早川流アウドドアのススメ
早川の山は深く険しい。300mから800mにかけて散在する集落から、3000mを超える稜線まで、2000m以上の標高差がある。簡単には人を寄せ付けない姿だ。
しかし、かつてはこの山々が早川に暮らす人々の生活を支えてきた。木の伐採、金山採掘、焼畑、炭焼…。自然を利用し、また克服する様々な知恵と技術が生まれ、早川の文化となった。
そして、山での仕事が少なくなった現代でも、こうした文化は脈々と受け継がれている。狩猟や釣りは男達のレジャーであり、山菜やキノコは多くの家庭の食卓を彩る。時代が変わっても、早川の生活の本質とは、山とともに生きることなのである。
このように、山人は自然の恵みを知り尽くし、享受してきた。しかしまた、それと表裏一体である自然の恐ろしさも、身をもって体験してきた。だからこそ山に入る時は、常に真剣勝負。天気を読み、地形を捉え、常に危険を回避すべく行動する。そのために、道具を揃え、また改良を重ね、地形・道筋などの研究も怠らない。
今回は、山人が使う様々な道具にスポットを当てる。山人必須の道具とその使い方から、様々な局面への対応や山に入る時の心構えなど、山人の知恵と技術を学びたい。
巷ではやりのアウトドアとは、スケールもレベルも違う本当のアウトドアがここにある。
山人インタビュー3
取材にご協力いただいた鈴木長雄さんと深沢守さんに、山との関わりについてのお話を伺いました。
■どんな時に、どの辺りの山に入るんですか。
守:何といっても狩猟だね。あとは山菜やキノコを採ったり。釣りもした。奈良田の山全体を歩くね。

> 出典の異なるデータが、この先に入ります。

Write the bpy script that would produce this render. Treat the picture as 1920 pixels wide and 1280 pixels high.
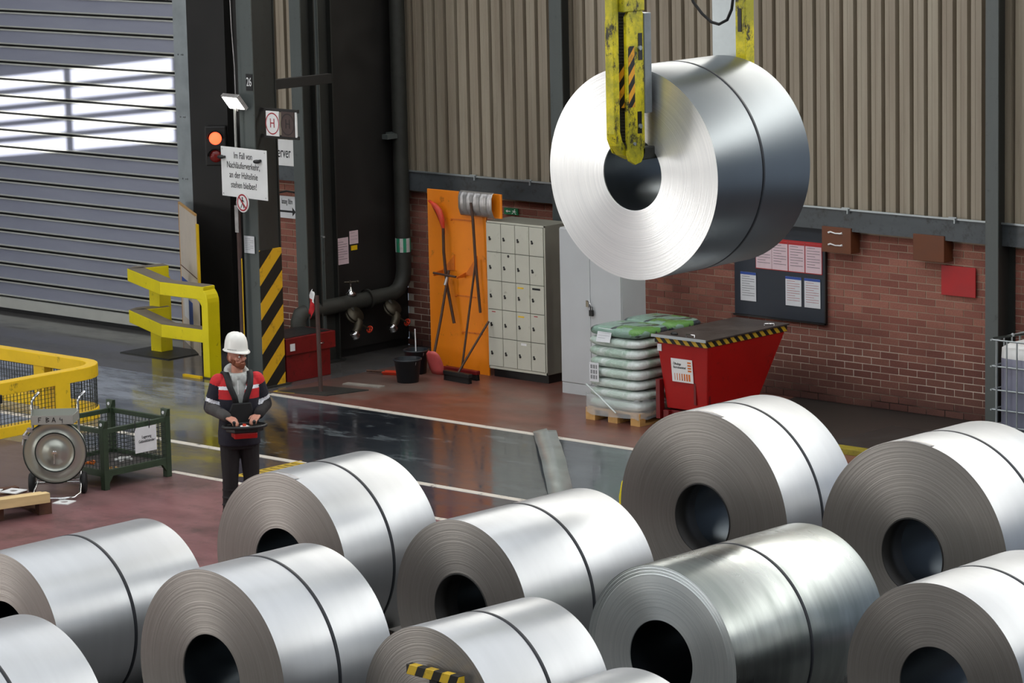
import bpy, bmesh, math, random
from math import sin, cos, pi, radians, sqrt, atan2
from mathutils import Vector, Matrix, noise
random.seed(7)
SC = bpy.context.scene
COL = SC.collection
for o in list(bpy.data.objects): bpy.data.objects.remove(o)

# ------------------------------------------------------------------ camera
YAW, PITCH, ROLL = radians(43.0), radians(9.5), radians(1.25)
fw = Vector((-sin(YAW)*cos(PITCH), cos(YAW)*cos(PITCH), -sin(PITCH)))
r0 = Vector((cos(YAW), sin(YAW), 0)); d0 = fw.cross(r0)
cr = r0*cos(ROLL)+d0*sin(ROLL); cd = d0*cos(ROLL)-r0*sin(ROLL)
cam = bpy.data.objects.new('camera', bpy.data.cameras.new('camera'))
COL.objects.link(cam)
cam.matrix_world = Matrix.Translation((0, 0, 7.45)) @ Matrix((cr, -cd, -fw)).transposed().to_4x4()
cam.data.sensor_width = 36; cam.data.lens = 6470/1920*36
cam.data.clip_start = .1; cam.data.clip_end = 300
SC.camera = cam
SC.view_settings.view_transform = 'Standard'; SC.view_settings.look = 'None'
SC.view_settings.gamma = 1; SC.view_settings.use_curve_mapping = False
SC.view_settings.exposure = 0.0

# ------------------------------------------------------------------ light
W = bpy.data.worlds.new('world'); SC.world = W; W.use_nodes = True
W.node_tree.nodes['Background'].inputs[0].default_value = (.55, .65, .8, 1)
W.node_tree.nodes['Background'].inputs[1].default_value = .6

def area(name, loc, size, target, power, color=(1, 1, 1)):
    l = bpy.data.lights.new(name, 'AREA'); l.shape = 'RECTANGLE'; l.size, l.size_y = size
    l.energy = power; l.color = color
    o = bpy.data.objects.new(name, l); COL.objects.link(o); o.location = loc
    o.rotation_euler = (Vector(target)-Vector(loc)).to_track_quat('-Z', 'Y').to_euler()
    return o
# roof lights of the hall, clerestory high in the back wall, and two added lamps
LIGHTS = [
    ('roof_light_strip', (-20, 24, 12.8), (44, 3.0), (-20, 24, 0), 1500, (.93, .96, 1)),
    ('roof_light_strip', (-20, 14, 12.8), (44, 3.5), (-20, 14, 0), 2300, (.93, .96, 1)),
    ('roof_light_strip', (-20, 3, 12.8), (44, 3.5), (-20, 3, 0), 1800, (.93, .96, 1)),
    ('clerestory_light', (-15, 31.2, 9.3), (34, 1.5), (-15, 10, 3), 1900, (1, .98, .92)),
    ('coil_fill_left', (-43.5, -2, 4.0), (7, 7), (-18, 21, 3), 1700, (1, .98, .95)),  # added lamp, no opening behind it; brightens the hanging coil's face
    ('coil_fill_front', (-24, -29.5, 6.0), (18, 6), (-18, 21, 3), 1900, (1, .98, .95)),  # added lamp from the front, softens the tongs' shadow on the coil face
]
for L in LIGHTS: area(*L)
sun = bpy.data.objects.new('sun', bpy.data.lights.new('sun', 'SUN')); COL.objects.link(sun)
sun.data.energy = 24; sun.data.angle = radians(.06); sun.data.color = (1, .99, .97)
sun.rotation_euler = Vector((-1, .8, -.115)).to_track_quat('-Z', 'Y').to_euler()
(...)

長雄(以下、長):狩猟に、釣りに、登山に…。俺も割合よその山には登ってないんだ。地元の山をやらなくて、よその山やっても仕方ないからさ。山に登るんだって、自分の周りで一番先に覚えるのが大事だと思うよ。
守:「山」っていうよりも、自分の庭って感覚なんだよね。自分の庭だから勝手も分かるし。勝手が分かるっていうのは、猟をするのにものすごく大事なんだよ。まぁ、奈良田から見える山は全部庭だね。
■どうやって山を覚えたんですか。
長:やっぱり、近いから何遍も歩いているのと、あとは冬、狩猟で見通しのいいときに結構覚えちゃうんだ。もし夏、木の葉が茂っていて見えない時は、ここへ降りてくればいいだな、なんてことをね。
守:経験を積むしかないよ。考えてみりゃ、子どもの頃から山に罠を仕掛けてウサギや山鳥を捕るのが遊びだったし。向かいの山の頂上くらいまでは子どもだけで行ったなぁ。親父の猟にも、中学生の頃からついて行ってたしね。そういう環境だったから、自然と山に行くようになったんだろうね。
長:うちでも、じいさんや親父から山のことはいろいろ聞かされていたね。「あそこへ行くにはあの道を通るだ」なんてことをね。
■先人から伝えられたことを、次の世代にどう伝えたいですか。
守:2人の息子と一緒に猟に行って、いろいろと教えているよ。まぁ、なかなか言った通りにできないんだけどね(笑)
長:俺は硯島の子どもたちにキャンプを指導しているんだ。将来ここを出ていっても、「地元にはこういう楽しみ方もあるんだな」って教えておけばいいんじゃないかって思うからね。